- STATED EXERCISE
Print, exactly as they stand, the lines from the start of the listing to the line containing "return tuple(((x/255)/12.92 if", inclusive.

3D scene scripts
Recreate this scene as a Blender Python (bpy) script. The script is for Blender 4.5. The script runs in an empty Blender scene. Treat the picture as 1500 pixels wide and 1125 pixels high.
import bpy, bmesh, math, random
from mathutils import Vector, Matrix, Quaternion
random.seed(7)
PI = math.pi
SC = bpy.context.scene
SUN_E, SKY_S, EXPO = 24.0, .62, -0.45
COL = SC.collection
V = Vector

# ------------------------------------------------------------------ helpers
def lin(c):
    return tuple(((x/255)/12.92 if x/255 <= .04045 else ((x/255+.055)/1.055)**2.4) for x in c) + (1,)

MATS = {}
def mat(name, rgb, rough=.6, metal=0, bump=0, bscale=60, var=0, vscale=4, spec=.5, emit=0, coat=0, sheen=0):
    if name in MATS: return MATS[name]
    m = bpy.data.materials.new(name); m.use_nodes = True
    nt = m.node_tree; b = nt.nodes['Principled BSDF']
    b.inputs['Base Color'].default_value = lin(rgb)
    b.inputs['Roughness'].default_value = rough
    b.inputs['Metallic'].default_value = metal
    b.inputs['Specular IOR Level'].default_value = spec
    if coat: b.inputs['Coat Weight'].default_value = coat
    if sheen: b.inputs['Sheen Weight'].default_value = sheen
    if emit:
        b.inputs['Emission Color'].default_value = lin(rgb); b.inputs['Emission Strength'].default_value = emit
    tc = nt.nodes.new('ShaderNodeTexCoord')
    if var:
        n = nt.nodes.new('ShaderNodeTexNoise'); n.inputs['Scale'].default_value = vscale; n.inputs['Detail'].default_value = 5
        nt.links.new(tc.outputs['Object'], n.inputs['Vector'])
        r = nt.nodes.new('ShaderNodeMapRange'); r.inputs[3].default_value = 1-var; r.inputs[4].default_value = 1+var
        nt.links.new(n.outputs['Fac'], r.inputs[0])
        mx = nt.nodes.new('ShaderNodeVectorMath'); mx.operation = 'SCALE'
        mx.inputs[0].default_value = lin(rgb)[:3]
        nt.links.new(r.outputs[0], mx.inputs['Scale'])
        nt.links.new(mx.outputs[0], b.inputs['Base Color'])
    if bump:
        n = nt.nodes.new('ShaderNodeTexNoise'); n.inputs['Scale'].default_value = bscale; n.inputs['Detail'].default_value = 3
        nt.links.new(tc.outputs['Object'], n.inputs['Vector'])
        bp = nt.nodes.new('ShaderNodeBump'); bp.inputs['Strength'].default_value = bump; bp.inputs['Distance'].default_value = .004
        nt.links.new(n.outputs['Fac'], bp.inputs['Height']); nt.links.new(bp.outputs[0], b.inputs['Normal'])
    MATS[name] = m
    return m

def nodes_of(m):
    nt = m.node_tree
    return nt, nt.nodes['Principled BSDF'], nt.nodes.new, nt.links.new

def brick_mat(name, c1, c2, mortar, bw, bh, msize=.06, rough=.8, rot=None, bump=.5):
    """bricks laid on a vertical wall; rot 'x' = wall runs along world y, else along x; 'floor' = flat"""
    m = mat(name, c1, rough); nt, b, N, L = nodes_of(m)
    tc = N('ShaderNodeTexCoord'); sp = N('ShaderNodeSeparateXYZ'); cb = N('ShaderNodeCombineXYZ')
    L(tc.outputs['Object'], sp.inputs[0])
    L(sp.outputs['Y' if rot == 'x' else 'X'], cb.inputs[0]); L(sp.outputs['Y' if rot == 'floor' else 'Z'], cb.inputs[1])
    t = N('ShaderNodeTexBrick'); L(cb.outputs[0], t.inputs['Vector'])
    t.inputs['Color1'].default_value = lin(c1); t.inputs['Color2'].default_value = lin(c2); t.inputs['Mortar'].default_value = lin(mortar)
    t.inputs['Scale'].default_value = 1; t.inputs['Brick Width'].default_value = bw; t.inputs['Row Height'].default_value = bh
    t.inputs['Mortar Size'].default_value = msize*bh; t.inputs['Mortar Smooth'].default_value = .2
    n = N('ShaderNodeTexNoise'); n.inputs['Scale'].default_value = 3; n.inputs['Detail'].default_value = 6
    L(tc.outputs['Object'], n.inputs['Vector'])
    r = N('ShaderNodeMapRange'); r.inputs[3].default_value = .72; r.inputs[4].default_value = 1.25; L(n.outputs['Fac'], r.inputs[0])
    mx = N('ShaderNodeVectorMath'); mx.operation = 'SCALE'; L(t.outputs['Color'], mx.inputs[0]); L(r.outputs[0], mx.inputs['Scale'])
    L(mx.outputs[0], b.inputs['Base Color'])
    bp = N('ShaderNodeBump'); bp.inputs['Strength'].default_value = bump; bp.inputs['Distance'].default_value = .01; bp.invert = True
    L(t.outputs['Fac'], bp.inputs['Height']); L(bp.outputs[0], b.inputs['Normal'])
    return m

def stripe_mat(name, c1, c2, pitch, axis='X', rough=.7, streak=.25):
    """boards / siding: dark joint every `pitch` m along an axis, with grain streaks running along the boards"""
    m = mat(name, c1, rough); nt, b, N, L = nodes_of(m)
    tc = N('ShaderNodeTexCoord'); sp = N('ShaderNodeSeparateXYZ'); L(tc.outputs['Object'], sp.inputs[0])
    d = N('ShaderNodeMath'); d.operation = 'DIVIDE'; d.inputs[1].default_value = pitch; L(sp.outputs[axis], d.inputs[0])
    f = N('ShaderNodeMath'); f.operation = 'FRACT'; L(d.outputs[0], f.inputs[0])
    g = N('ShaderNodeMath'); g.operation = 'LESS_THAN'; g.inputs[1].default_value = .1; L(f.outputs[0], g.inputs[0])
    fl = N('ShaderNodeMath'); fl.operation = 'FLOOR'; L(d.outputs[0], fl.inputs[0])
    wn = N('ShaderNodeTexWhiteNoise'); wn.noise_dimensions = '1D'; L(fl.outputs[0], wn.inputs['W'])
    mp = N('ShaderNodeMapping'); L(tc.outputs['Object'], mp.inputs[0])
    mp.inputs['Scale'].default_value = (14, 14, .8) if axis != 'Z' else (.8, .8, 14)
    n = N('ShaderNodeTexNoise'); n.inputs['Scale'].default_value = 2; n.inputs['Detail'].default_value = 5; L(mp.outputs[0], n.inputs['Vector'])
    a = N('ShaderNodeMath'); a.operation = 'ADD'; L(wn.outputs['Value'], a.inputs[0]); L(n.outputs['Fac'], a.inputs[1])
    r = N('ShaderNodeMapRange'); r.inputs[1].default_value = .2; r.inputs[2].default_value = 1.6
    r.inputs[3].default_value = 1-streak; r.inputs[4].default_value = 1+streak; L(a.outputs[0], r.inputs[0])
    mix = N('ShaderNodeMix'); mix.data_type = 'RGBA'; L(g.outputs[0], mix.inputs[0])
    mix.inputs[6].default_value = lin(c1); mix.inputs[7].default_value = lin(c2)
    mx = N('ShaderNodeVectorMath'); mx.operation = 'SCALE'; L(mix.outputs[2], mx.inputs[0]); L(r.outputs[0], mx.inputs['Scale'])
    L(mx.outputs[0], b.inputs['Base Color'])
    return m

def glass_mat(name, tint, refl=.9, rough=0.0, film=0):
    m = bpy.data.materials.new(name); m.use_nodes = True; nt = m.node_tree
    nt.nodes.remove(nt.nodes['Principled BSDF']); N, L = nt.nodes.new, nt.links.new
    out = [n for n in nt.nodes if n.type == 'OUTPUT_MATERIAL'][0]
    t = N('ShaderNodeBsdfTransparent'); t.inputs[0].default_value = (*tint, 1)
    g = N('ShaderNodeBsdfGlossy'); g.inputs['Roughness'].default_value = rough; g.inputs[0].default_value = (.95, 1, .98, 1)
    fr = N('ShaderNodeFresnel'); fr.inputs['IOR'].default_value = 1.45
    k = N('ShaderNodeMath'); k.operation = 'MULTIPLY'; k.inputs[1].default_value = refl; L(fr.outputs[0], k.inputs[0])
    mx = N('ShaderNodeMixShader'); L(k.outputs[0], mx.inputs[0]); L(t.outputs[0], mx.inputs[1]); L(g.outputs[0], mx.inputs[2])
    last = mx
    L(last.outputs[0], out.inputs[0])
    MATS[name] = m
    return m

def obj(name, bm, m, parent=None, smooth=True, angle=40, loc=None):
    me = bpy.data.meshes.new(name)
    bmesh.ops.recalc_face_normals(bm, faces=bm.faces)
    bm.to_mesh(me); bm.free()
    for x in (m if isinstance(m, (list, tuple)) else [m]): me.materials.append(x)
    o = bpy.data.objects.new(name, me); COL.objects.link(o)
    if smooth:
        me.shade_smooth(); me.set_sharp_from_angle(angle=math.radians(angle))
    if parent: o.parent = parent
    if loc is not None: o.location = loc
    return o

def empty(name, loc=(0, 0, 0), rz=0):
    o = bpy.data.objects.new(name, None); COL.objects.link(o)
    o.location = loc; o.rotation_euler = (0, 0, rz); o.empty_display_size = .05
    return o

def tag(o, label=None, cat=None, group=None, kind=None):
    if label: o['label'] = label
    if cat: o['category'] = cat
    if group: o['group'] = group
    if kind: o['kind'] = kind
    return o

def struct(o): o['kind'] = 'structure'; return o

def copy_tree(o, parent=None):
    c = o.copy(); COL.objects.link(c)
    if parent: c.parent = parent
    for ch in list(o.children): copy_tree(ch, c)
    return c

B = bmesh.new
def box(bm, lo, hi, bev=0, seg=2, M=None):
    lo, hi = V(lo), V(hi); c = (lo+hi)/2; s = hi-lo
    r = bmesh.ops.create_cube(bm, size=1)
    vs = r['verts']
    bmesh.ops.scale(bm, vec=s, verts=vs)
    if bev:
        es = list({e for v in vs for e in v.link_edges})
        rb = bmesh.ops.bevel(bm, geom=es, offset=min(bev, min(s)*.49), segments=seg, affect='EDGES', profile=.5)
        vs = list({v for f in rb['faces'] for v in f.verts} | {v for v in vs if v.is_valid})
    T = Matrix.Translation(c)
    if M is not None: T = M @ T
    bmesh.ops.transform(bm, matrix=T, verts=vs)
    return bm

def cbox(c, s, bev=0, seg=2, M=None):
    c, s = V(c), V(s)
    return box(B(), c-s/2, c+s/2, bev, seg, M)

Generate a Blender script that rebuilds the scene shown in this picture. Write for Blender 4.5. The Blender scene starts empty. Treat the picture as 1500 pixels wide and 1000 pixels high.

- EXPECTED OUTPUT
Recreate this scene as a Blender Python (bpy) script. The script is for Blender 4.5. The script runs in an empty Blender scene. Treat the picture as 1500 pixels wide and 1125 pixels high.
import bpy, bmesh, math, random
from mathutils import Vector, Matrix, Quaternion
random.seed(7)
PI = math.pi
SC = bpy.context.scene
SUN_E, SKY_S, EXPO = 24.0, .62, -0.45
COL = SC.collection
V = Vector

# ------------------------------------------------------------------ helpers
def lin(c):
    return tuple(((x/255)/12.92 if x/255 <= .04045 else ((x/255+.055)/1.055)**2.4) for x in c) + (1,)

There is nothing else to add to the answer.